Dr. Gladys Caines-Coggswell


I am Dr. Gladys Caines-Coggswell and I am excited to welcome you to storytelling. I hope you will get as much from this form of expression as I have. Storytelling gives me a place to go when all other doors are closed. You can be a part of this experience. I’ve seen and heard this miraculous form of communication touch the lives of others. Deep down in your heart, I know there is a poignant story that you want to hear or tell. In the following pages you will learn all about my storytelling and how you can become one yourself. Feel free to ask questions. My email address is storyteller12@frankford.net I will be looking to hear from you. Have a great day.

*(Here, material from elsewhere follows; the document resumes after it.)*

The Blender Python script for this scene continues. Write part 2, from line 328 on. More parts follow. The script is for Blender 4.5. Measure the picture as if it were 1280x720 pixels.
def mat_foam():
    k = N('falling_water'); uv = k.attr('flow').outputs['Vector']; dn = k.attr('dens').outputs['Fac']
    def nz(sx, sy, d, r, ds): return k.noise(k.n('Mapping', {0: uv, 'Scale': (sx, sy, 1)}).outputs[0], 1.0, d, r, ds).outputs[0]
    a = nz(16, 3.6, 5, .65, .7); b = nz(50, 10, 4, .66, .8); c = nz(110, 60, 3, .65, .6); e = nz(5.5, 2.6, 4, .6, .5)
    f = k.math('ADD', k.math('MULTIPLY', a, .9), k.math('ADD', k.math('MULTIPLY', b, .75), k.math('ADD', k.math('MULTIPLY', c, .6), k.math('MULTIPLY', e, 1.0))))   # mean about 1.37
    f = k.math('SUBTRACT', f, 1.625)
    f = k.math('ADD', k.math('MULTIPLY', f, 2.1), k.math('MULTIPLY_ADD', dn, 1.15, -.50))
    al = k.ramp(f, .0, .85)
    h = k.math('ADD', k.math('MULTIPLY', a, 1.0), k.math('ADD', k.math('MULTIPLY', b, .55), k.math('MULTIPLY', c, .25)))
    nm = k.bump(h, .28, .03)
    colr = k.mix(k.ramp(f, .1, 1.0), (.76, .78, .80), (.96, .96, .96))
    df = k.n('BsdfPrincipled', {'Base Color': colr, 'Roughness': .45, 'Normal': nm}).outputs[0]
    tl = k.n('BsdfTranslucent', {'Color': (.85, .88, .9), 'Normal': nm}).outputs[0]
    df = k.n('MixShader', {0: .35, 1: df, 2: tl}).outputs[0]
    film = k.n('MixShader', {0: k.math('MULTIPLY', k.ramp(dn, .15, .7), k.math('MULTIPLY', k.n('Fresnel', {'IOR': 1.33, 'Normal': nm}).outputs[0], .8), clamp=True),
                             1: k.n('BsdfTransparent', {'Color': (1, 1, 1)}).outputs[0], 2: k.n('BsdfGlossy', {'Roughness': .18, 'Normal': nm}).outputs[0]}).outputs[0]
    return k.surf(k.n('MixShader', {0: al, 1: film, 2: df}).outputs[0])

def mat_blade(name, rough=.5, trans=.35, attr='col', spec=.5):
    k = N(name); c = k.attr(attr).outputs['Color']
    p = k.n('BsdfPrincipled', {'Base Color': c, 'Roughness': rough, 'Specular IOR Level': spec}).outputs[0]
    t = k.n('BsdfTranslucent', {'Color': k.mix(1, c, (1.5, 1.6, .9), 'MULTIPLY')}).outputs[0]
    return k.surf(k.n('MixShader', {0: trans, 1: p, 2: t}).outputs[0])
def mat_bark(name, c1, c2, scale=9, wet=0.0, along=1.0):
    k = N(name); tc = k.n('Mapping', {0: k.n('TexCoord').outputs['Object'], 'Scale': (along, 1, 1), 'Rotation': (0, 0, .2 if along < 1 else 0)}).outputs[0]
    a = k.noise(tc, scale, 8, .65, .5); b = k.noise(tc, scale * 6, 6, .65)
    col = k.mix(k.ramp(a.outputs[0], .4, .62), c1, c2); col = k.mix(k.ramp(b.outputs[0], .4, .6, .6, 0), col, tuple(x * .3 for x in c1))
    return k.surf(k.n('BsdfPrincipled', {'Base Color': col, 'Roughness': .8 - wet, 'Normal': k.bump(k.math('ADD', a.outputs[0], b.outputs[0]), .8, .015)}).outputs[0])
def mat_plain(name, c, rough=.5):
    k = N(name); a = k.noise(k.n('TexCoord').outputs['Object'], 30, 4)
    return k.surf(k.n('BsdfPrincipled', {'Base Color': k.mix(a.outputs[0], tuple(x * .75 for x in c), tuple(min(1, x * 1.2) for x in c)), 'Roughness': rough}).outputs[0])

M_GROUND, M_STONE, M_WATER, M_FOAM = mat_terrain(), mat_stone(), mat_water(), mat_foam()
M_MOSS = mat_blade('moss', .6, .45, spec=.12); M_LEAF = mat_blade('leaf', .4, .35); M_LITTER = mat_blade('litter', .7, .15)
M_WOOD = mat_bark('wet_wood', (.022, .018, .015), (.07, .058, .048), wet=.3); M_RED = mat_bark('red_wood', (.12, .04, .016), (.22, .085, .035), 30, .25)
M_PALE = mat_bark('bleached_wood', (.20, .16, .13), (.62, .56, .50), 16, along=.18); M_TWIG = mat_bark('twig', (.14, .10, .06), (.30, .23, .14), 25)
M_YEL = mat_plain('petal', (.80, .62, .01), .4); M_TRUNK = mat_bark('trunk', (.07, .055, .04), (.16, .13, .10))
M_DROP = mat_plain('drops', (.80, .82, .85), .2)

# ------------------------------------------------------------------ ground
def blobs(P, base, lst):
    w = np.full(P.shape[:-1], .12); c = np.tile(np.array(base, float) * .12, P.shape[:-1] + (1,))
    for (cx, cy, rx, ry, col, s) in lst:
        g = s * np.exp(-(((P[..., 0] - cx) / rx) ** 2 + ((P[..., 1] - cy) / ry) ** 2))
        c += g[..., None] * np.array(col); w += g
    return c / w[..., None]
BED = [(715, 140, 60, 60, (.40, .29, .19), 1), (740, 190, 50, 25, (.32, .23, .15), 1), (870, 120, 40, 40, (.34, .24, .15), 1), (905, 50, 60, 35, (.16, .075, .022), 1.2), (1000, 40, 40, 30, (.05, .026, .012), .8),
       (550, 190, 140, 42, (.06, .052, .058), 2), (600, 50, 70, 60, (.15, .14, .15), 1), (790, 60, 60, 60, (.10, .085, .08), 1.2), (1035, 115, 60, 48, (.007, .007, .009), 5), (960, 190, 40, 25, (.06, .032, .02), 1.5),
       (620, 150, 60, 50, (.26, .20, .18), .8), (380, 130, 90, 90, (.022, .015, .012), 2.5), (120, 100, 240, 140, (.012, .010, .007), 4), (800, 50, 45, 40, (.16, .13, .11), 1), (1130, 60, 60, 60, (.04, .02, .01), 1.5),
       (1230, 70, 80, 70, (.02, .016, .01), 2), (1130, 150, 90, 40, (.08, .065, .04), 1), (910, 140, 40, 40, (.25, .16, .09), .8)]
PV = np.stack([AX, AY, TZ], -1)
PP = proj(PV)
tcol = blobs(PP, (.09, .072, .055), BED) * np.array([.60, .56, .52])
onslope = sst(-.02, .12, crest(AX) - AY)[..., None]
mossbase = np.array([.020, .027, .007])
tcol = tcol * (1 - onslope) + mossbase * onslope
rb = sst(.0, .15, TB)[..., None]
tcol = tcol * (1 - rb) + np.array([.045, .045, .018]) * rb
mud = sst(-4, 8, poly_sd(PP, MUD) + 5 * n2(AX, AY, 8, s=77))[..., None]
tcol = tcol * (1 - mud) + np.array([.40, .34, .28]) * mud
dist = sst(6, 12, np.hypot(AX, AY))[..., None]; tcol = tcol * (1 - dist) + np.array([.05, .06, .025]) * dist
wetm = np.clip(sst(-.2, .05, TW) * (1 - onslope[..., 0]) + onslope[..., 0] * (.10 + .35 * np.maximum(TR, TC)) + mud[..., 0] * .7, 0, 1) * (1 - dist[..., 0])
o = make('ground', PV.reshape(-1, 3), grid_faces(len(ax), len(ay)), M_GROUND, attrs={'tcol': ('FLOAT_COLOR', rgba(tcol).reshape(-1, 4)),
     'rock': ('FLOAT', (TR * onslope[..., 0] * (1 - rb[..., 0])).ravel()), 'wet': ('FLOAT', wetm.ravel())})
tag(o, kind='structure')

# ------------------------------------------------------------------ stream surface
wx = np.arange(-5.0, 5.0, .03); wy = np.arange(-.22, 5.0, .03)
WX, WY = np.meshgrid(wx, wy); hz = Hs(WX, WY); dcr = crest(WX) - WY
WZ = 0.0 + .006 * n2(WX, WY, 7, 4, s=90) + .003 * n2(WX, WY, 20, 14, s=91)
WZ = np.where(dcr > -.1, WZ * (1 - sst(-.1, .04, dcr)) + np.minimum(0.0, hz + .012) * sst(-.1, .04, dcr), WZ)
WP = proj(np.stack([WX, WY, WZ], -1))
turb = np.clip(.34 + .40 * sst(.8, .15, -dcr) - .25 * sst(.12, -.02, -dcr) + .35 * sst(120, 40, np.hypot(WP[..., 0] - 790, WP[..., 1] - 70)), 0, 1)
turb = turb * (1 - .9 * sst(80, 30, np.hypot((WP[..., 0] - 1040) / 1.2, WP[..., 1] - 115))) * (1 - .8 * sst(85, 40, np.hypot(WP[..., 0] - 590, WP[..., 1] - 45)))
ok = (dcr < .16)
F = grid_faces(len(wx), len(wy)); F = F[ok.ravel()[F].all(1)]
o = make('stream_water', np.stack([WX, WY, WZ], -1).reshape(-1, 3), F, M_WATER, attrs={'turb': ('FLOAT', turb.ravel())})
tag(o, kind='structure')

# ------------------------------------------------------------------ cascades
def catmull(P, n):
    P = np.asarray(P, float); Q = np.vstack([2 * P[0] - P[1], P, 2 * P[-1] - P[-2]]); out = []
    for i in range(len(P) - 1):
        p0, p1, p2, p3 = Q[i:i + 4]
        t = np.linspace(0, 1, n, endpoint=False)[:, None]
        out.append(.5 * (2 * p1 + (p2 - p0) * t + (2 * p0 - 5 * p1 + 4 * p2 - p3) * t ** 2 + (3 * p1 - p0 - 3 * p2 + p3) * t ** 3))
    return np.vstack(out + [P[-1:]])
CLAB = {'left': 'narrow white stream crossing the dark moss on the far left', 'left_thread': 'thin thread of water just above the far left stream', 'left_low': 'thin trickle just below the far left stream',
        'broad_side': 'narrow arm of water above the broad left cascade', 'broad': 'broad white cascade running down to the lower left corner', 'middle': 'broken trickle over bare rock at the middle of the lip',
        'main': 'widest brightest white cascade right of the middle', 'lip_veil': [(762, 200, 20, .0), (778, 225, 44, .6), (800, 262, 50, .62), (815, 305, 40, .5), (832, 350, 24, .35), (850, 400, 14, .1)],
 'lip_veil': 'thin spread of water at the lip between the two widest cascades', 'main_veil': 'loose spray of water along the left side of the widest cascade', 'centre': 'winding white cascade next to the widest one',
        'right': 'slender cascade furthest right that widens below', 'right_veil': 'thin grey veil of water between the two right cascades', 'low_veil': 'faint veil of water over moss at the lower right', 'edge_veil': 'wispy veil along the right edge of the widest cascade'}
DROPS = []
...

All along the river, from the front porches of Hannibal to the neighborhoods of St. Louis to the cotton fields of the Bootheel and west to Kansas City, stories are being told.
This collection of family stories and traditional tales brings to print down-home stories about all walks of African American life. Passed down from grandparents and great-grandparents, they have been lovingly gathered by Gladys Caines Coggswell as she visited Missouri communities and participated in storytelling events over the last two decades. These stories bring to life characters with uncommon courage, strength, will, and wit as they offer insight into African American experiences throughout the state’s history.
Often profound, always entertaining, some of these stories hark back to times barely remembered. Many tell of ordinary folks who achieved victories in the face of overwhelming odds. They range from recollections of KKK activities—recalling a Klan leader who owned property on which a black family lived as “the man who was always so nice to us”—to remembered differences between country and city schools and black schoolchildren introduced to Dick and Jane and Little Black Sambo. Stories from the Bootheel shed light on family life, sharecropping, and the mechanization of cotton culture, which in one instance led to a massive migration of rats as the first mechanical cotton pickers came in.
As memorable as the stories are the people who tell them, such as the author’s own “Uncle Pete” reporting on a duck epidemic or Evelyn Pulliam of Kennett telling of her resourceful neighbors in North Lilburn. Loretta Washington remembers sitting on her little wooden stool beside her great-grandmother’s rocking chair on the front porch in Wardell, mesmerized by stories—and the time when rocking chair and little wooden stool were moved inside and the stories stopped. Marlene Rhodes writes of her mother’s hero, Odie, St. Louis “Entrepreneur and English gentleman.”
Whether sharing previously unknown stories from St. Louis or betraying the secret of “Why Dogs Chase Cats,” this book is a rich repository of African American life. And if some of these tales seem unusual, the people remembering them will be the first to tell you: that’s the way it was. Coggswell preserves them for posterity and along with them an important slice of Missouri history.

An African Proverb

“In Africa, when the sun comes up the gazelle awakens knowing it must outrun the fastest lion or it will be eaten. The lion knows it must outrun the slowest gazelle or it will starve to death. So, it doesn’t matter if you are a gazelle or a lion, when the sun comes up you had better be running.”